Funding and operations

The Maine Department of Transportation project received a $28 million injection from the federal government through its Bipartisan Infrastructure Law, according to Pingree and U.S. Sen. Susan Collins, R-Maine.

Another $5 million will go to MDOT’s new Ferry Service for Rural Communities Program, designed to improve and support the Maine State Ferry Service. The funding will support MaineDOT staffing, maintenance and customer communication in efforts to maintain and enhance service reliability in the face of increasing operating costs. 

In addition, as MaineDOT adds cleaner vessels, such as hybrid-electric vessels, to its fleet, the federal funding will support cleaner, reduced emissions transportation for customers, the island and mainland communities, and the surrounding areas.

Pingree and Collins co-signed letters of support for the projects. 

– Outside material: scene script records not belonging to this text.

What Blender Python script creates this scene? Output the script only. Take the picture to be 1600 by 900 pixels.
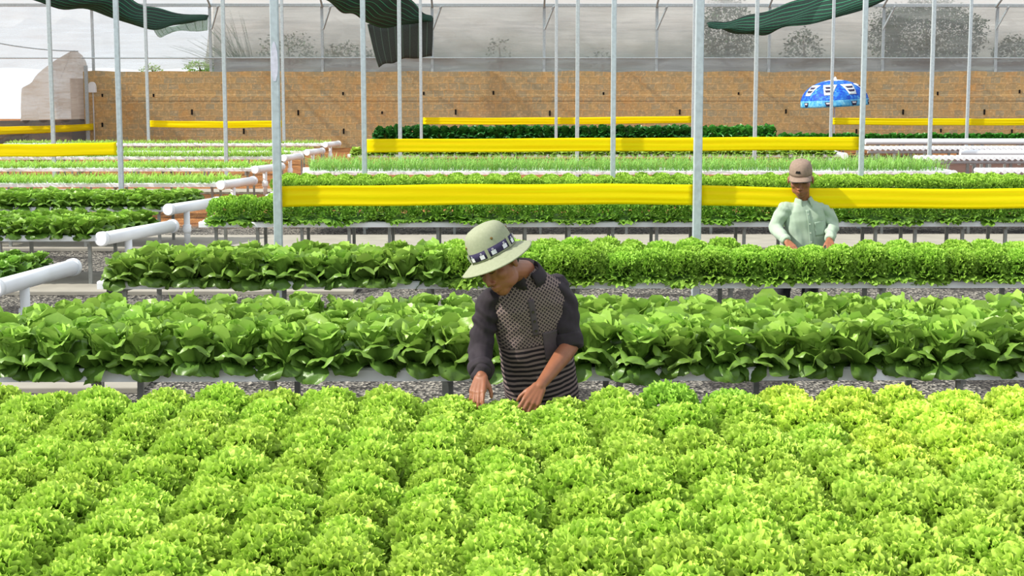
import bpy, math, random
from mathutils import Vector, Matrix, noise
R = math.radians
random.seed(7)
for o in list(bpy.data.objects): bpy.data.objects.remove(o)
S = bpy.context.scene
COL = S.collection
# ---------------------------------------------------------------- camera, sky, sun, exposure
F = 2500.0; CH = 2.15
cam_d = bpy.data.cameras.new('camera'); cam = bpy.data.objects.new('camera', cam_d); COL.objects.link(cam)
cam_d.sensor_width = 36; cam_d.lens = F/1600*36; cam_d.clip_end = 500
cam.location = (0, 0, CH)
cam.rotation_euler = (math.pi/2 - math.atan(325/F), 0, -math.atan(30/F))
S.camera = cam
CR = cam.rotation_euler.to_matrix()
def at(px, py, Y):                       # point of the place seen at a photo pixel, at distance Y
    d = CR @ Vector(((px-800)/F, (450-py)/F, -1)); return Vector((0, 0, CH)) + d*(Y/d.y)
def xat(px, Y, z=0.6):                   # X of a pixel column at distance Y and height z
    py = 125+(CH-z)*F/Y; return at(px, py, Y).x
w = bpy.data.worlds.new('sky'); S.world = w; w.use_nodes = True
bg = w.node_tree.nodes['Background']
bg.inputs[0].default_value = (0.90, 0.95, 1.0, 1); bg.inputs[1].default_value = 1.0
sun_d = bpy.data.lights.new('sun', 'SUN'); sun_d.energy = 5.2; sun_d.angle = R(1.2); sun_d.color = (1.0, 0.95, 0.84)
sun = bpy.data.objects.new('sun', sun_d); COL.objects.link(sun)
TO_SUN = Vector((-0.76, -0.20, 0.66))
sun.rotation_euler = TO_SUN.to_track_quat('Z', 'Y').to_euler()
S.view_settings.view_transform = 'Standard'; S.view_settings.look = 'None'
S.view_settings.gamma = 1; S.view_settings.use_curve_mapping = False
S.view_settings.exposure = 0.16

# ---------------------------------------------------------------- materials
def srgb(r, g, b):
    f = lambda c: (c/255)/12.92 if c/255 <= .04045 else ((c/255+.055)/1.055)**2.4
    return (f(r), f(g), f(b), 1)
class NT:
    def __init__(s, name):
        s.m = bpy.data.materials.new(name); s.m.use_nodes = True; s.t = s.m.node_tree; s.t.nodes.clear()
        s.out = s.n('ShaderNodeOutputMaterial')
    def n(s, typ, **kw):
        x = s.t.nodes.new(typ)
        for k, v in kw.items(): setattr(x, k, v)
        return x
    def l(s, a, b): s.t.links.new(a, b)
    def val(s, sock, v):
        if hasattr(v, 'is_output') or isinstance(v, bpy.types.NodeSocket): s.l(v, sock)
        else: sock.default_value = v
    def math(s, op, a, b=0.0, clamp=False):
        x = s.n('ShaderNodeMath', operation=op); x.use_clamp = clamp
        s.val(x.inputs[0], a); s.val(x.inputs[1], b); return x.outputs[0]
    def mix(s, f, a, b):
        x = s.n('ShaderNodeMix', data_type='RGBA'); s.val(x.inputs[0], f); s.val(x.inputs[6], a); s.val(x.inputs[7], b); return x.outputs[2]
    def mul(s, a, b):
        x = s.n('ShaderNodeMix', data_type='RGBA', blend_type='MULTIPLY'); x.inputs[0].default_value = 1; s.val(x.inputs[6], a); s.val(x.inputs[7], b); return x.outputs[2]
    def noise(s, scale, detail=3, vec=None, rough=.5, dist=0):
        x = s.n('ShaderNodeTexNoise'); x.inputs['Scale'].default_value = scale; x.inputs['Detail'].default_value = detail
        x.inputs['Roughness'].default_value = rough; x.inputs['Distortion'].default_value = dist
        if vec is not None: s.l(vec, x.inputs['Vector'])
        return x.outputs[0]
    def ramp(s, f, stops):
        x = s.n('ShaderNodeValToRGB'); s.l(f, x.inputs[0]); e = x.color_ramp.elements
        while len(e) < len(stops): e.new(.5)
        for i, (p, c) in enumerate(stops): e[i].position = p; e[i].color = c
        return x.outputs[0]
    def pos(s): return s.n('ShaderNodeNewGeometry').outputs['Position']
    def obj(s): return s.n('ShaderNodeTexCoord').outputs['Object']
    def attr(s, a): x = s.n('ShaderNodeAttribute', attribute_name=a); return x.outputs['Fac']
    def scale(s, vec, sc):
        x = s.n('ShaderNodeMapping'); x.inputs['Scale'].default_value = sc; s.l(vec, x.inputs['Vector']); return x.outputs[0]
    def bsdf(s, col, rough=.6, metal=0, spec=.4, bump=None, bstr=.3, bdist=.01):
        b = s.n('ShaderNodeBsdfPrincipled'); s.val(b.inputs['Base Color'], col); s.val(b.inputs['Roughness'], rough)
        b.inputs['Metallic'].default_value = metal; b.inputs['Specular IOR Level'].default_value = spec
        if bump is not None:
            k = s.n('ShaderNodeBump'); k.inputs['Strength'].default_value = bstr; k.inputs['Distance'].default_value = bdist
            s.l(bump, k.inputs['Height']); s.l(k.outputs[0], b.inputs['Normal'])
        return b.outputs[0]
    def translucent(s, col): x = s.n('ShaderNodeBsdfTranslucent'); s.val(x.inputs[0], col); return x.outputs[0]
    def mixs(s, f, a, b): x = s.n('ShaderNodeMixShader'); s.val(x.inputs[0], f); s.l(a, x.inputs[1]); s.l(b, x.inputs[2]); return x.outputs[0]
    def done(s, sh): s.l(sh, s.out.inputs[0]); return s.m
def plain(name, col, rough=.6, metal=0, var=.12, sc=30, spec=.4, bstr=.15):
    t = NT(name); n = t.noise(sc, 4, t.obj())
    d = tuple(c*(1-var) for c in col[:3])+(1,); b = tuple(min(1, c*(1+var)) for c in col[:3])+(1,)
    return t.done(t.bsdf(t.ramp(n, [(.3, d), (.7, b)]), rough, metal, spec, n, bstr, .004))

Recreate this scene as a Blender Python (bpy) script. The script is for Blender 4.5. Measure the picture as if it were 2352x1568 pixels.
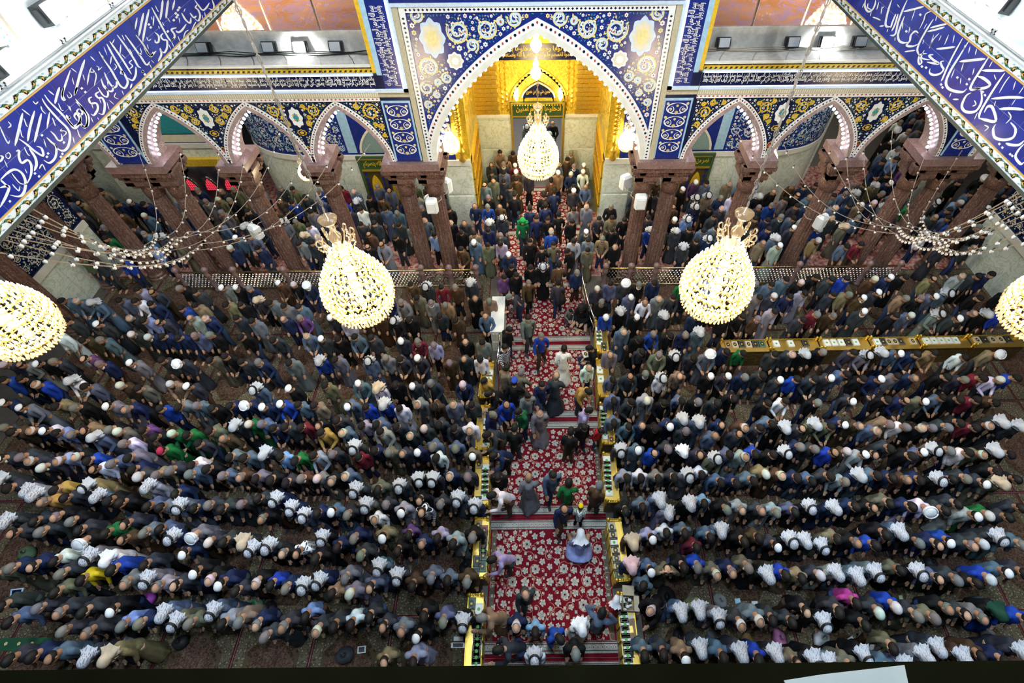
import bpy, bmesh, math, random
import numpy as np
from mathutils import Vector, Matrix
R = math.radians
random.seed(7); rng = np.random.default_rng(7)
for o in list(bpy.data.objects): bpy.data.objects.remove(o)
scene = bpy.context.scene
COL = scene.collection

# ---------------------------------------------------------------- camera
H = 13.5                                   # camera height above the floor (m)
FPX, PX, PY = 1147.0, 1239.0, 784.0        # focal length and principal point for the 2352 x 1568 frame
PITCH, ROLL = R(52.4), R(-0.55)
_f = np.array([0, math.cos(PITCH), -math.sin(PITCH)]); _r = np.array([1., 0, 0]); _u = np.cross(_r, _f)
_cr, _sr = math.cos(ROLL), math.sin(ROLL)
CM = np.array([_r*_cr + _u*_sr, -_r*_sr + _u*_cr, -_f])
cam_data = bpy.data.cameras.new('camera'); cam = bpy.data.objects.new('camera', cam_data); COL.objects.link(cam)
cam_data.sensor_width = 36.0; cam_data.lens = FPX/2352*36.0
cam_data.shift_x = -(PX-1176)/2352; cam_data.shift_y = (PY-784)/2352
cam_data.clip_start = 0.05; cam_data.clip_end = 200
_m = np.eye(4); _m[:3, :3] = CM.T; _m[:3, 3] = (0, 0, H)
cam.matrix_world = Matrix([[float(v) for v in row] for row in _m])
scene.camera = cam
def ray(x, y): return CM.T @ np.array([(x-PX)/FPX, -(y-PY)/FPX, -1.0])
def onz(x, y, z=0.0): d = ray(x, y); return np.array([0, 0, H]) + d*((z-H)/d[2])
def ony(x, y, Y): d = ray(x, y); return np.array([0, 0, H]) + d*(Y/d[1])
def onx(x, y, X): d = ray(x, y); return np.array([0, 0, H]) + d*(X/d[0])
def depth(p): return float(-(CM @ (np.array(p, float)-np.array([0, 0, H])))[2])

# ---------------------------------------------------------------- world, exposure
world = bpy.data.worlds.new('world'); scene.world = world; world.use_nodes = True
world.node_tree.nodes['Background'].inputs[0].default_value = (0.5, 0.62, 0.9, 1)
world.node_tree.nodes['Background'].inputs[1].default_value = 0.02
scene.view_settings.view_transform = 'Standard'; scene.view_settings.look = 'None'
scene.view_settings.gamma = 1.0; scene.view_settings.use_curve_mapping = False
scene.view_settings.exposure = 0.4
scene.cycles.max_bounces = 5; scene.cycles.diffuse_bounces = 2; scene.cycles.glossy_bounces = 2
scene.cycles.transmission_bounces = 4; scene.cycles.transparent_max_bounces = 12
scene.cycles.sample_clamp_indirect = 4.0
CHAND = 300.0      # power of one big chandelier
ROOFW = 320.0      # power of one unseen fill light added under the roof
TUBEW = 9.0       # power of one fluorescent tube

# ---------------------------------------------------------------- helpers
def link(o, parent=None):
    COL.objects.link(o)
    if parent is not None: o.parent = parent
    return o
def empty(name, loc=(0, 0, 0), rz=0.0, parent=None):
    o = bpy.data.objects.new(name, None); o.location = [float(v) for v in loc]; o.rotation_euler = (0, 0, rz); o.empty_display_size = 0.2
    return link(o, parent)
def tag(o, label=None, cat=None, group=None, kind=None):
    if label: o['label'] = label
    if cat: o['category'] = cat
    if group: o['group'] = group
    if kind: o['kind'] = kind
    return o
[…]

“Maine’s ferries are indispensable to those who live and work in our island communities, providing passenger, freight and postal services and transporting students to school and people to their jobs,” said Collins. “By improving recruitment and retainment efforts for vessel crews and implementing an environmentally friendly engine technology, these investments will enhance the future of ferry service.”

The Casco Bay Island Transit District also has diesel-electric hybrid propulsion system projects in the works, with construction underway on a hybrid replacement for the Machigonne II, which serves Portland's Peaks Island. It is expected to be on the water by 2023 and plans for a second hybrid vessel to replace the district’s Maquoit II.

The vessels will feature automated, rapid-charging battery systems.